Momentan ist das Leben aller olympischen Sportler auf die Spiele im nächsten Jahr ausgelegt. Beim Testevent 2019 hat die Nationalmannschaft die Stadt Tokio und die Strecke bereits kennengelernt. Die spannendste Begegnung mit der Kultur hatte das Team hier in einem Restaurant. „Wir waren in einer kleinen Gasse, in Deutschland hätten wir uns da wahrscheinlich nie reingetraut. Da gab es extrem gutes Sushi, das war unglaublich,“ berichtet Hering-Pradler. Beim nächsten Besuch in Japan, hoffentlich im Jahr 2021, möchten sie mit ihrem Mann auf einen Fischmarkt zu einer Tunfischauktion gehen. Hierfür würden sie auch um 3 Uhr morgens am Markt stehen. Auch auf der olympischen Regattastrecke hatte das deutsche Team eingängliche Erfahrung mit Fischen und Quallen. Besonders die fliegenden Fische, die gerne mal gegen die Bootswand springen, fand Sabrina Hering-Pradler beeindruckend.
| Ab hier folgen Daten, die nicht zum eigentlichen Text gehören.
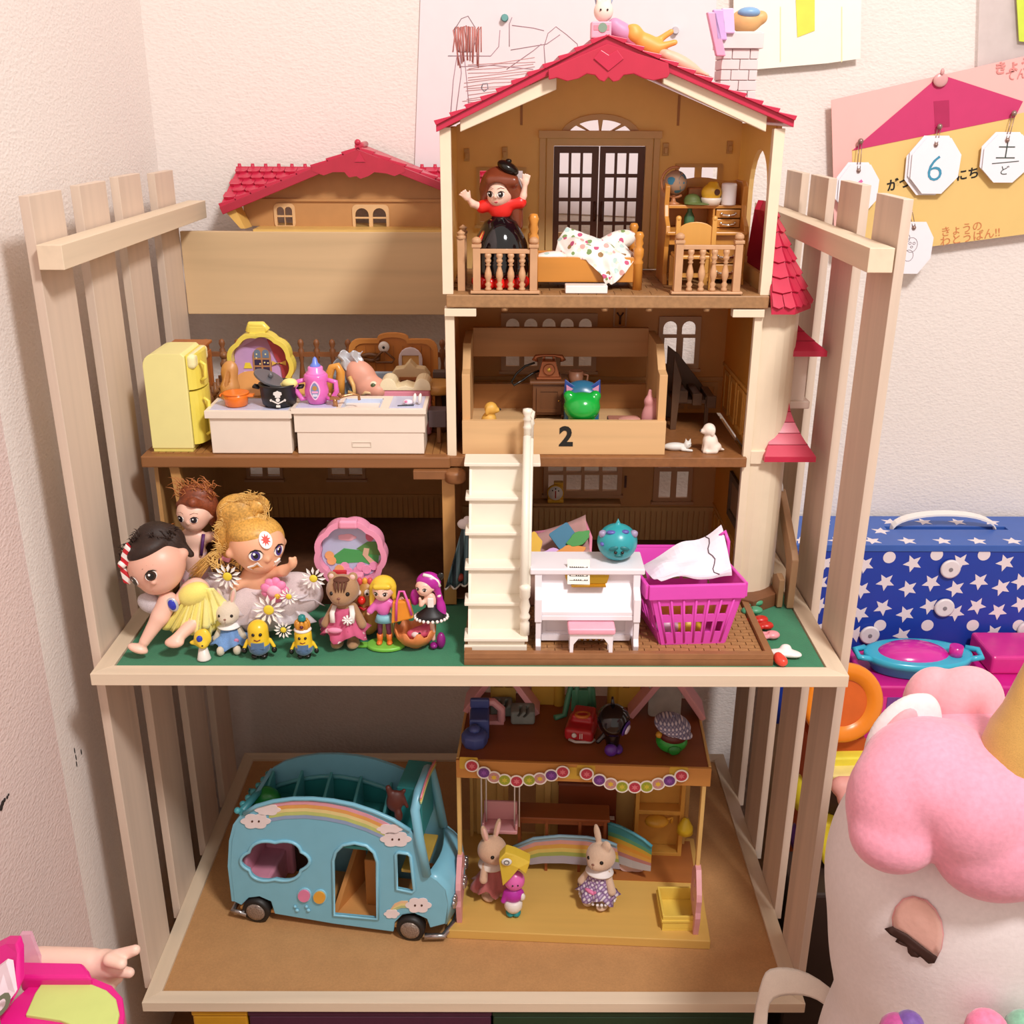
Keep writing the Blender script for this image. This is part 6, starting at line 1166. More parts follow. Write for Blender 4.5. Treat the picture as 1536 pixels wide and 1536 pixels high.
blob('hair',[('e',hv(.12,.42,.5),(r*1.04,r*.85,r*.8),(0,tl,0)),('e',hv(.05,.05,.72),(r*.82,r*.8,r*.42),(0,tl,0)),('e',hv(.35,.3,1.0),(r*.62,r*.5,r*.42),(0,-8,0)),('c',hv(-.95,.2,.6),hv(-1.0,.3,-.3),r*.26,r*.16),('c',hv(.9,.3,.6),hv(1.1,.35,-.2),r*.22,r*.12)],DH,T,h=.16)
rr=random.Random(11);rts=[]
for i in range(130):
 t=rr.uniform(-.95,1.15);p=hv(t,rr.uniform(-.3,.6),1.2-.45*abs(t));q=p+V((rr.uniform(-1.0,1.1),rr.uniform(-.5,.3),rr.uniform(-.3,.8)));rts.append([p,p.lerp(q,.5)+V((0,0,.3)),q])
strands('loose_hair',rts,T,DH,.07)
b=B(M('#C9222E',.5,'stripe',c2='#F5EDE8',scale=52,ax='DIAGONAL'));bc=A(186,845,y-1.0);n_=V((0,-1,0))
for s,pts in((1,[(0,-.1),(.25,.9),(1.0,2.1),(1.6,1.3),(1.9,.2),(.9,-.2)]),(-1,[(0,.1),(-.1,-.7),(.1,-1.9),(.9,-2.1),(1.0,-1.2),(.35,-.4)])):
 b.plate([[(x*.8-.3,z)for x,z in(pts if s>0 else pts[::1])]],bc,X_,Z_,-.3,.3)
b.sph(bc+V((-.1,-.25,0)),(.4,.4,.4),10,8);obj('hair_bow',b,T,bev=.12,label='red and white striped bow')
tc=A(300,905,5.2)
blob('body',[('e',A(295,886,5.8),(1.3,1.0,1.3),(0,-25,0)),('c',A(280,885,5.4),A(262,905,4.6),.6,.4)],SKN,T,h=.14)
kn=A(240,925,4.2)
blob('leg',[('c',A(252,902,4.8),kn,.95,.8),('c',kn,A(217,962,3.3),.8,.5),('e',A(207,975,3.0)+V((0,0,.15)),(1.0,.55,.42),(0,22,0))],SKN,T,h=.13)
blob('leg',[('c',A(290,935,4.6),A(264,962,3.2)+V((0,0,.2)),.7,.5),('e',A(262,968,3.0)+V((0,0,.3)),(.9,.6,.5))],SKN,T,h=.13)
YT=M('#F2E478',.7,'cloth',var=.06)
def tulle(name,top,bot0,bot1,y0_,y1_,folds,mat,par,amp=.5,wt=.3,**k):
 """a gathered skirt from a waist point to a hem running from bot0 to bot1 (front half cone)."""
 b=B(mat)
 def fn(u,v):
  a=math.pi*(u*1.0);hem=bot0.lerp(bot1,u);w_=top+V(((u-.5)*wt*2,0,0));p=w_.lerp(hem,v)
  return p+V((math.sin(u*folds*1.7)*.12*v,-(math.sin(math.pi*u)*y0_*v)+math.cos(u*folds)*amp*v*.6,math.sin(u*folds*.7)*.15*v))
 b.grid(fn,70,12);return obj(name,b,par,solid=.08,**k)
blob('bodice',[('e',A(290,891,5.1),(1.65,1.0,1.1),(0,-25,0))],YT,T)
tulle('skirt',A(300,884,4.6),A(242,942,4.8),A(340,945,6.0),1.0,0,44,YT,T,.55,.8)
tulle('skirt_layer',A(306,882,4.8),A(262,958,4.4),A(350,918,6.2),1.0,0,38,M('#F6EC96',.7,'cloth',var=.06),T,.5,.9)
b=B(M('#C8CCD8',.2,metal=.8));c=A(265,907,3.1);c=A(259,908,3.6);b=B(M('#C9CCD6',.3,metal=.4));c=A(258,908,3.4)
c=A(259,907,4.0);b.sph(c,(.55,.2,.75),16,8,(0,-15,0));g_=obj('brooch_rim',b,T);b=B(M('#2434B8',.15,coat=.5));b.sph(c+V((-.02,-.12,.02)),(.38,.18,.55),16,8,(0,-15,0));obj('blue_gem',b,g_)
b=B(M('#C7BFC4',.7,'cloth',var=.15));b.sph(A(226,905,5.2),(1.3,.7,1.0),16,10,(0,30,0));obj('sleeve',b,T)
# ---- tall doll behind
y=9.5;hc=A(292,770,y);r=(A(318,770,y).x-A(265,770,y).x)/2
T=thing('updo_doll',(hc.x+.5,9.5,0),'slim doll with chestnut updo and purple strap dress standing behind the bow doll','doll')
headblob('head',hc,r,T,yaw=-8);face(hc,r*.97,-12,T,eye='#2A1A2C',size=r*.22,gap=r*.4,dz=-.05*r,my=-.62*r,lips='#D24A5C',ir=.8)
CH_H=M('#7E3C20',.5,'mdf',var=.35)
blob('hair',[('e',hc+V((.25,.6,.75)),(r*1.08,r*.95,r*.9)),('e',hc+V((.2,.5,1.9)),(r*.95,r*.7,r*.55)),('e',hc+V((r*.95,.5,.0)),(r*.35,r*.5,r*.95)),('c',hc+V((-r*.85,.1,r*.5)),hc+V((r*.2,-r*.75,r*.92)),.3,.4),('c',hc+V((r*.2,-r*.75,r*.92)),hc+V((r*.95,-.1,r*.3)),.4,.3)],CH_H,T,h=.14)
rr=random.Random(4);rts=[]
for i in range(130):
 p=hc+V((rr.uniform(-1.4,1.9),rr.uniform(-.4,1),rr.uniform(1.5,2.7)));q=p+V((rr.uniform(-1.5,1.3),rr.uniform(-.5,.4),rr.uniform(-.6,1.1)));rts.append([p,p.lerp(q,.5)+V((0,0,.35)),q])
for i in range(8):p=A(262,785,9.5);q=A(243+i,795-i,9.0);rts.append([p,p.lerp(q,.5),q])
strands('loose_hair',rts,T,M('#B06A35',.45),.05)
zsh=A(288,800,y).z;xb=A(288,800,y).x
blob('body',[('c',(hc.x,y+.1,hc.z-r*.8),(xb,y+.1,zsh+.3),.5,.5),('e',(xb,y,zsh-.6),(1.5,.8,1.1)),('s',(xb-1.75,y,zsh-.35),.55),('s',(xb+1.75,y,zsh-.35),.55),('e',(xb,y,zsh-2),(1.15,.8,1.6)),('c',(xb-1.9,y,zsh-.5),(xb-2.1,y-.2,zsh-2.6),.42,.35),('c',(xb,y,zsh-2.5),(xb+.3,y,1.0),1.2,1.0)],SKN,T,h=.14)
PU=M('#5B2B68',.5)
b=B(PU);b.tube([(xb-1.25,y-.45,zsh+.1),(xb-1.15,y-.85,zsh-.6),(xb-.75,y-.95,zsh-1.9)],.17,8,flat=.6);b.tube([(xb+1.25,y-.45,zsh+.1),(xb+1.2,y-.85,zsh-.6),(xb+.95,y-.95,zsh-1.9)],.17,8);obj('strap',b,T,kind='stuff')
b=B(M('#E7C3CC',.6,'floral',cols=('#D98AA6','#C9B7B0','#8A9A7E','#EADCDC'),scale=150,dot=.38));b.lathe((xb,y,zsh-6.5),[(1.9,0),(1.5,2.4),(1.15,3.6),(1.25,4.6)],24,sy=.8);obj('dress',b,T)
b=B(M('#F09CB4',.5));c=A(336,832,7.5);b.add([A(324,822,7.6),A(344,817,7.6),A(352,828,7.4),A(343,845,7.2),A(328,840,7.4)]+[p+V((0,.9,0))for p in(A(324,822,7.6),A(344,817,7.6),A(352,828,7.4),A(343,845,7.2),A(328,840,7.4))],[(4,3,2,1,0),(5,6,7,8,9)]+[(i,(i+1)%5,(i+1)%5+5,i+5)for i in range(5)]);obj('pink_cuff',b,T,bev=.1)
BLN=M('#C99A52',.45,'mdf',var=.25)
rts=[]
for i in range(40):p=A(322+rr.uniform(-4,4),832+rr.uniform(-8,8),7.2);q=A(288+rr.uniform(-8,10),866+rr.uniform(-10,10),6.4);rts.append([p,p.lerp(q,.5)+V((rr.uniform(-.3,.3),rr.uniform(-.3,.3),.2)),q])
strands('hair_lock',rts,T,BLN,.09,lab='straight blond lock lying across the dress')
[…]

Und der Plan B, wenn die Olympischen Spiele nicht stattfinden? Eine Babypause einlegen! Sabrina und ihr Mann wünschen sich ein Kind. Der Traum soll allerdings passend zur Saisonplanung in Erfüllung gehen. Kurz nach Tokio im nächsten Jahr soll es klappen mit dem Nachwuchs. Falls die Spiele ausfallen, wird der Plan eben vorgezogen.

Auch mit einem Kind will Sabrina im deutschen Team bleiben, denn die Spiele in Paris 2024 möchte sie in jedem Fall noch mitmachen. Ihr sportliches Lebensziel ist es, eine Goldmedaille bei den Olympischen Spielen zu gewinnen. Auch für die Spiele in Tokio hat sich die Kanutin als Ziel gesetzt, mit einer Medaille nach Hause zu kommen, die Chancen hierfür schätzt sie realistisch ein:

„Wir Frauen sind schon ein starkes Team und ich denke, dass wir das gemeinsam auch schaffen werden, die anderen ein Bisschen zu ärgern. Aber natürlich gehört da auch eine Portion Glück mit dazu,“ schätz die Hannoveranerin die Lage ein.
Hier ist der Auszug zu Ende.